Reinsurance Fees for Preexisting Conditions

To defray the costs of preexisting conditions, the new $63 reinsurance fee is now in effect for three years (planned to be reduced each year). This applies to insured employees and their insured dependents. Technically, the fee will flow downhill from insurance providers to employers and on to employees and covered dependents.

Equal Coverage Mandate

A little-reported provision of Obamacare, the equal coverage mandate, is the latest provision to raise its notoriety by White House executive postponement. Employers will be prohibited from offering better health plans and costs to higher-paid employees with respect to eligibility or benefits. The Internal Revenue Service has not created regulations for this facet of the law and its provisions for huge fines for employer noncompliance.

Literally interpreted, a highly paid professional athlete could be provided the same health coverage as the accountant despite the physical nature of the job.
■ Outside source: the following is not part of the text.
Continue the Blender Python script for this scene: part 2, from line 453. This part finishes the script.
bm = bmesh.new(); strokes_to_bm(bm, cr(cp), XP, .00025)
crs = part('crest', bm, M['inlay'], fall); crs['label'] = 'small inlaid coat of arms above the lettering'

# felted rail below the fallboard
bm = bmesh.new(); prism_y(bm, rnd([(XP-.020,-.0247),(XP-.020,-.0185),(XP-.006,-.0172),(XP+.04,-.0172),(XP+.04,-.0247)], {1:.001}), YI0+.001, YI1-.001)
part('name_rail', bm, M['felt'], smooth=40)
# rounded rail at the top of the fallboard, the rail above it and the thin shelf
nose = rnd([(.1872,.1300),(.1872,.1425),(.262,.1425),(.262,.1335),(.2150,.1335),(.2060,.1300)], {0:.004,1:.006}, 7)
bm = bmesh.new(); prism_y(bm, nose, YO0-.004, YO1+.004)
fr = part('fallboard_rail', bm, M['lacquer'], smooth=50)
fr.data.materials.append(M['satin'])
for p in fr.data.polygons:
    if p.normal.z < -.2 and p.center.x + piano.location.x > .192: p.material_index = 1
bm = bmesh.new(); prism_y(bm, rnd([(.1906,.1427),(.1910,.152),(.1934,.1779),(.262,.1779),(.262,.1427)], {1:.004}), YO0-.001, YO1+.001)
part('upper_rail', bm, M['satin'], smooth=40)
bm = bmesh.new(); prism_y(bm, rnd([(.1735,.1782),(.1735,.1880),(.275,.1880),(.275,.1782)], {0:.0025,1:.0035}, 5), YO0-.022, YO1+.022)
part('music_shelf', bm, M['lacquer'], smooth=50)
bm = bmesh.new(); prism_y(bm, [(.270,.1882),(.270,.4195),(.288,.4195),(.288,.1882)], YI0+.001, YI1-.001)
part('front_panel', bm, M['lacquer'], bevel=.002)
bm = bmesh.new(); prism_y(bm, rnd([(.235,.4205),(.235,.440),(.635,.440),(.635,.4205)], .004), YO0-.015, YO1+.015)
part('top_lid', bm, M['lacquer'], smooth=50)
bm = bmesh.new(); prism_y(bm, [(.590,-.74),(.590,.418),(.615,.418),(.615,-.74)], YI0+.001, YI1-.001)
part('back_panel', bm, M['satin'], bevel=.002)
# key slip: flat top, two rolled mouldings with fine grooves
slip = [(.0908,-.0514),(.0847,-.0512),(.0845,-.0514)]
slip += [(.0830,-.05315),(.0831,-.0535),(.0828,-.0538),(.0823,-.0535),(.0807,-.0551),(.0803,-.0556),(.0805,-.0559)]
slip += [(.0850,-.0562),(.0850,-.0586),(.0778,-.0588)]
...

The IRS is unsure how to measure the value of health benefits and definitions of discrimination for fines. And the expected fines are projected to be steep, upwards of $100 daily for each employee violation. Frankly, noncompliance could put small businesses out of business.

But wait: There could be an unintended consequence to the equal coverage mandate -- this time a negative for lower-paid employees. Many employers set their premiums based upon pay scale. Technically, higher-paid employees pay more than those in lower pay ranges. How literal the rules will be followed remains to be seen.

Full Employer Mandate Goal Post Change to 2015

When the employer mandate was moved in July of last year to January 2015, many if not most employers had started the ball rolling with their organizational structure issues. Many employers plan to pay penalties instead of complying with the 10 essential benefits, ranging from emergency services to the controversial maternity coverage for all.

In 2015, failure to comply with the essential benefits will result in a non-tax-deductible employer "Shared Responsibility Payment" to the IRS (also referred to as the "Play or Pay Tax"). The IRS calculations are complicated and demand critical and individual analysis, but generally, if the company has 50 or more employees working 30 hours or more per week, the payment will be $2,000 per employee (though the first 30 employees are exempt) if the company does not provide insurance, or $3,000 per employee if insurance is offered but not compliant with the mandate. Be mindful that the hours worked will need to be evaluated on a monthly basis to determine eligibility. Yes, the fee is waived for the first 30 employees. Again, many employers plan to pay the tax in lieu of self-insuring or purchasing health insurance compliant with Obamacare.

With legal challenges underway, any one of the pending lawsuits could change the direction of compliance. With full-court press ranging from congressional exemptions to religious affiliation challenges to 21-state contests to executive orders, watch the judicial branch for the future of Obamacare.